(Entries from a dataset)
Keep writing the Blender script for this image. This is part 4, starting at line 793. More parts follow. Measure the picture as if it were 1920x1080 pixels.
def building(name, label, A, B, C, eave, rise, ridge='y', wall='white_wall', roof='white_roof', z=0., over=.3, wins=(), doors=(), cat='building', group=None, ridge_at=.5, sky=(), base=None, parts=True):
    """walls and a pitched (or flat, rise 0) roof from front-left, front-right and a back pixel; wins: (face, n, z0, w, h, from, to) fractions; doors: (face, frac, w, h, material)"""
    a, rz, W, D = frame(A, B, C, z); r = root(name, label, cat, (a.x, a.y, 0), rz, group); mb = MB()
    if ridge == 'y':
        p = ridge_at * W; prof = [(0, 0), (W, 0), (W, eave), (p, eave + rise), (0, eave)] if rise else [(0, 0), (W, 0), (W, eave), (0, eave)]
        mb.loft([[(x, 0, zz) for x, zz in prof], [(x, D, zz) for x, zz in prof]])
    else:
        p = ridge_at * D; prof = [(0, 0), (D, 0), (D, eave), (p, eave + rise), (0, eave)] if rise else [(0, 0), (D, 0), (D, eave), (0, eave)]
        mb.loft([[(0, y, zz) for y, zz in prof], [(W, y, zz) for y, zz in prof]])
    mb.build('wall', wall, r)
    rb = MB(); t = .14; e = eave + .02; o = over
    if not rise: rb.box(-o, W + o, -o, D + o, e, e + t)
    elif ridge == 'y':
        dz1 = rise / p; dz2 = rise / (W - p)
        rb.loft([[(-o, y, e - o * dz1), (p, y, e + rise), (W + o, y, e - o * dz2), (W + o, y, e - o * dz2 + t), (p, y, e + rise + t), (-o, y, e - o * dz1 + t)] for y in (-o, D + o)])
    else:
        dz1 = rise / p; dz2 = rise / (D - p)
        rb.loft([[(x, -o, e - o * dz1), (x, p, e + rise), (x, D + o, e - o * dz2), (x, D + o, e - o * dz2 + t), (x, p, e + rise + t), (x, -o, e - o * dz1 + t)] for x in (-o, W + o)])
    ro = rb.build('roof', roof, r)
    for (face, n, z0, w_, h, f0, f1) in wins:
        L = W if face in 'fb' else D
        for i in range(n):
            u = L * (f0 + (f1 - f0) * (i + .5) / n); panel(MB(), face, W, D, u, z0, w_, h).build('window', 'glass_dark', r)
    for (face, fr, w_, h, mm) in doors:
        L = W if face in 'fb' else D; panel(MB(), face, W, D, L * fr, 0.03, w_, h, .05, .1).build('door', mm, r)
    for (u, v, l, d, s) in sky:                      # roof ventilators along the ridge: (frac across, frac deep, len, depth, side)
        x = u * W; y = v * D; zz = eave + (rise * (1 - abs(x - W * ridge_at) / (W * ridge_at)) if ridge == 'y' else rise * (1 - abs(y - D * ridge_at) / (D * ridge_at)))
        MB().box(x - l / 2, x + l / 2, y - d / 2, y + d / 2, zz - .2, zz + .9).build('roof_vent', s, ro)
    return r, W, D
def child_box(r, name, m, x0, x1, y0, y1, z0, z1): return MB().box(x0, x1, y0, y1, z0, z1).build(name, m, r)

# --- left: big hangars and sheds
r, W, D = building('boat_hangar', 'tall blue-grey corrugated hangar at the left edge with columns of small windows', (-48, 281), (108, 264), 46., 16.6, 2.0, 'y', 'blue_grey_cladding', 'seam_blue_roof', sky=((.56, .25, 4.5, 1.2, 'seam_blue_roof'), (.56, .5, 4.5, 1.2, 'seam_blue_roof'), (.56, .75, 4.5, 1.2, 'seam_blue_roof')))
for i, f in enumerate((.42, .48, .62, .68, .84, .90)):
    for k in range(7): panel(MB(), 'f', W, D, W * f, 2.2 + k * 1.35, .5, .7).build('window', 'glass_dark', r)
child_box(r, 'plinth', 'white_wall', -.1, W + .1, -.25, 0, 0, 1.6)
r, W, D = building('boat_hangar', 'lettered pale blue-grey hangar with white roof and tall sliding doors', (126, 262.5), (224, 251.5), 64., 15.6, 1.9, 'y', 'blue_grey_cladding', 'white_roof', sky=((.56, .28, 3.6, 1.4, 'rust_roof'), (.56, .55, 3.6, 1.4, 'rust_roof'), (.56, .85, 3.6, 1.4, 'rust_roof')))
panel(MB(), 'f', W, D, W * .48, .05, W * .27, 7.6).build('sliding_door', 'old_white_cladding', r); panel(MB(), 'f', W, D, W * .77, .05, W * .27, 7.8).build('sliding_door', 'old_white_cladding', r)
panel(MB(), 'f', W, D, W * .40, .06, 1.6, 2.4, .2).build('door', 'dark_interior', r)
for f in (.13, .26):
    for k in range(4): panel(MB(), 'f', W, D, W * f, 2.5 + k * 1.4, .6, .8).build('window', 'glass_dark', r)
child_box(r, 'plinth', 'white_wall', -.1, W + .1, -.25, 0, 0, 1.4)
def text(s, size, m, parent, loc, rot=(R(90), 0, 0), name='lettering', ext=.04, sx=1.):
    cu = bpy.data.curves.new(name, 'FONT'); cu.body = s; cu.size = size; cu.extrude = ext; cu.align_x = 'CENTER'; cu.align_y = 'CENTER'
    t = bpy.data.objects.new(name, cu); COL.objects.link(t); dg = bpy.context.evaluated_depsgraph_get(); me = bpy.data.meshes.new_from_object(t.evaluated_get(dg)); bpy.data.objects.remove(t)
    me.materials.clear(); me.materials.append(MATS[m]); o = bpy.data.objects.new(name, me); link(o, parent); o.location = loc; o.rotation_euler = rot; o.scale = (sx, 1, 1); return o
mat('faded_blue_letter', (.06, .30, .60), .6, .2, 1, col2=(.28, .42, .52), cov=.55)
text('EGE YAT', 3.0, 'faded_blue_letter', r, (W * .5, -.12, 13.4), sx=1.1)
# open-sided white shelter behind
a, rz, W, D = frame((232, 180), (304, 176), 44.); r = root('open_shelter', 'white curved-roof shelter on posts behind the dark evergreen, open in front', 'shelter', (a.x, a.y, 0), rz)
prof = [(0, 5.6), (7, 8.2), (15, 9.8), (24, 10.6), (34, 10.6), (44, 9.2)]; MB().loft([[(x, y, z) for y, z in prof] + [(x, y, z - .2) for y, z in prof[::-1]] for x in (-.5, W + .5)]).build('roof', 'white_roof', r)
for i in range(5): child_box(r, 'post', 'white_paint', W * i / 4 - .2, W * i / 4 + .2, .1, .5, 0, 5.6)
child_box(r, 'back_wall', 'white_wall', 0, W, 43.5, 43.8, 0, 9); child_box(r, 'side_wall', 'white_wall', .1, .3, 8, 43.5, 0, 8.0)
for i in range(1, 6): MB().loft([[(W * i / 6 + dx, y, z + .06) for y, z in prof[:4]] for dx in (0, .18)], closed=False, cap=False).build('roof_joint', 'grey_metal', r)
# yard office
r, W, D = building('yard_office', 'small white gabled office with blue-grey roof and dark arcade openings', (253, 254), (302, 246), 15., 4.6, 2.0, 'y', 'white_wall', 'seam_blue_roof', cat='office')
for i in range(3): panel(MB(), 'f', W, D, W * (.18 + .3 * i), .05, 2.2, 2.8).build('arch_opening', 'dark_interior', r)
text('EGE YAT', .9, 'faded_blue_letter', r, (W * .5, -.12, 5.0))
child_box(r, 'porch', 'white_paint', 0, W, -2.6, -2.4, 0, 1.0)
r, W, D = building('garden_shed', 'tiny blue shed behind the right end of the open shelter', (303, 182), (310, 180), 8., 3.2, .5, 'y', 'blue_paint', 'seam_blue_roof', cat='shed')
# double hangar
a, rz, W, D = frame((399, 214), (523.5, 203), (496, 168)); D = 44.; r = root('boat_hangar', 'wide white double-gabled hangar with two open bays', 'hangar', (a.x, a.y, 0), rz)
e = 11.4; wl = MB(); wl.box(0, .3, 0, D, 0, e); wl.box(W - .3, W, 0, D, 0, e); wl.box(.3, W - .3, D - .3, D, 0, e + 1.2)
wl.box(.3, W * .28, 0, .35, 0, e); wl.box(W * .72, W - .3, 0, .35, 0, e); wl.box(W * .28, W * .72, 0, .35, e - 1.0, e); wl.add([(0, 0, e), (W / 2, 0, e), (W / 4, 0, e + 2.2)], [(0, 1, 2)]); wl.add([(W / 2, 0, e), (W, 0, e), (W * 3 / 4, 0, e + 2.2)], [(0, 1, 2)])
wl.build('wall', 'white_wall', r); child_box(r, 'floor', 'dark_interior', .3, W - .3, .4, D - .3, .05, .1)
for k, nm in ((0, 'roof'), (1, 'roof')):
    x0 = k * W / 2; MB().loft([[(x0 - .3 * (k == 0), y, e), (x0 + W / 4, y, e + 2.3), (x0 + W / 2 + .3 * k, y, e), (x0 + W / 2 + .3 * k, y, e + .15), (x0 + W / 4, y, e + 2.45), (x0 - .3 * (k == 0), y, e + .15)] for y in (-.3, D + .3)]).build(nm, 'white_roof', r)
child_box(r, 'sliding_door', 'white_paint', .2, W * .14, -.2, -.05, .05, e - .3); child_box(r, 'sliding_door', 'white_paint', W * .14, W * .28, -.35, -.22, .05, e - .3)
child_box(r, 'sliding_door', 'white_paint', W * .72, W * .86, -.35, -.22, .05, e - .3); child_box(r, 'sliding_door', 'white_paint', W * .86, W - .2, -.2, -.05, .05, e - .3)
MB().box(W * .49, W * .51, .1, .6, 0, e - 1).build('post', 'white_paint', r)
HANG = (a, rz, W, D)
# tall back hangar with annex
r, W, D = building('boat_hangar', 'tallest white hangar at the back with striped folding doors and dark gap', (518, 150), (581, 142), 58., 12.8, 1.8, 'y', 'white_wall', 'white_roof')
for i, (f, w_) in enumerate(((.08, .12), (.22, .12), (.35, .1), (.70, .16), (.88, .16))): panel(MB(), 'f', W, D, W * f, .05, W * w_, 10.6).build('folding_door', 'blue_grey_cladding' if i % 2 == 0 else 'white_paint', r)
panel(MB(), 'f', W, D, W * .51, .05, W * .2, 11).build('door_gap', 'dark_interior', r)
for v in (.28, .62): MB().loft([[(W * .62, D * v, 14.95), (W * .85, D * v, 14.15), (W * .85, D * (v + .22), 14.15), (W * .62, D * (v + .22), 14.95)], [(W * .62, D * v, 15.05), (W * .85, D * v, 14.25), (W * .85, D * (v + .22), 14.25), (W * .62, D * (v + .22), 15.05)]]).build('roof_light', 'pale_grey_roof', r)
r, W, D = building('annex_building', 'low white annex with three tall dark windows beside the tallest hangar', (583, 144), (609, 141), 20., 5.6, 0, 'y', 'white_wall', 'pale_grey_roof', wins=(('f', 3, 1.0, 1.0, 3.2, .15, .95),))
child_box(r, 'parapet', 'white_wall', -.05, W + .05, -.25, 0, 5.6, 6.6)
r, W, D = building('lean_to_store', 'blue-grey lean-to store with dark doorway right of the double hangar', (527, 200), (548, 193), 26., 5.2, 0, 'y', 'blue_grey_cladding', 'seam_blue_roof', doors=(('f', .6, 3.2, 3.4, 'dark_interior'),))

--

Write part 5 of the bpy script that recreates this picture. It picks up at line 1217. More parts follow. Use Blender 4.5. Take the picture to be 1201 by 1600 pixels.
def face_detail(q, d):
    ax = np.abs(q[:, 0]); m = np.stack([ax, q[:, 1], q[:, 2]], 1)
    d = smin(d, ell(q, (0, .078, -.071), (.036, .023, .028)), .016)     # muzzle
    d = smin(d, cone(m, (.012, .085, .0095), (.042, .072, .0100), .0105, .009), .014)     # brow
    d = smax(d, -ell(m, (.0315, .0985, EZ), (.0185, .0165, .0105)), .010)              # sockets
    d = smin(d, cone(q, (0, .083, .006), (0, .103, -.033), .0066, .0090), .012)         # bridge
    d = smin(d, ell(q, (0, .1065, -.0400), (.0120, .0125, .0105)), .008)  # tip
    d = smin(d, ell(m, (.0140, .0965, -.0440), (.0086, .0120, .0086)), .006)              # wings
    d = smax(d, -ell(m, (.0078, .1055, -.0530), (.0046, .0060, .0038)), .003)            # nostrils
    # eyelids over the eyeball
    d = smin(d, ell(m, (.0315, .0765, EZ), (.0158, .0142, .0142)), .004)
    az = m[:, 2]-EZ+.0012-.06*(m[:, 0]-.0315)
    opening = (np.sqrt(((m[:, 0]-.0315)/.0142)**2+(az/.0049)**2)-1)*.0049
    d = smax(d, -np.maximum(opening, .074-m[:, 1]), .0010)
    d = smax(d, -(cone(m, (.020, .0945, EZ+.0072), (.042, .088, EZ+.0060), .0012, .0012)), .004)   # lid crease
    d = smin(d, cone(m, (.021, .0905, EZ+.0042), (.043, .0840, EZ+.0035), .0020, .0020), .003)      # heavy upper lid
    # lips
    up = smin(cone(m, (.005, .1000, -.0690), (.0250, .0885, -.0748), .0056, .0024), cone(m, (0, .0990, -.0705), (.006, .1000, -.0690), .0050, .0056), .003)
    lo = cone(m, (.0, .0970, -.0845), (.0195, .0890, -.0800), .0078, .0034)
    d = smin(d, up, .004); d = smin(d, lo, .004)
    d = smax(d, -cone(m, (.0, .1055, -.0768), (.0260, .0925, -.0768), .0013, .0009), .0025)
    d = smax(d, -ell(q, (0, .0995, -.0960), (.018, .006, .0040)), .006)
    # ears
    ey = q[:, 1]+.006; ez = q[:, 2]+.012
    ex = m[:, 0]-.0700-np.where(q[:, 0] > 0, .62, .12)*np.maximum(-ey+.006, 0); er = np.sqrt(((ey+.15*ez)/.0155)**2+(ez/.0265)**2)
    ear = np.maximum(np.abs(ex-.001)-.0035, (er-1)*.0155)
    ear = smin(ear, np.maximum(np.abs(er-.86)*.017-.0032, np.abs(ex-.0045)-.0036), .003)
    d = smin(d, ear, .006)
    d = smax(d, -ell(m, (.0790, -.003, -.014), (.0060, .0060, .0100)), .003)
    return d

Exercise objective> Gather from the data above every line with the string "pixels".

Expected answer>
Keep writing the Blender script for this image. This is part 4, starting at line 793. More parts follow. Measure the picture as if it were 1920x1080 pixels.
Write part 5 of the bpy script that recreates this picture. It picks up at line 1217. More parts follow. Use Blender 4.5. Take the picture to be 1201 by 1600 pixels.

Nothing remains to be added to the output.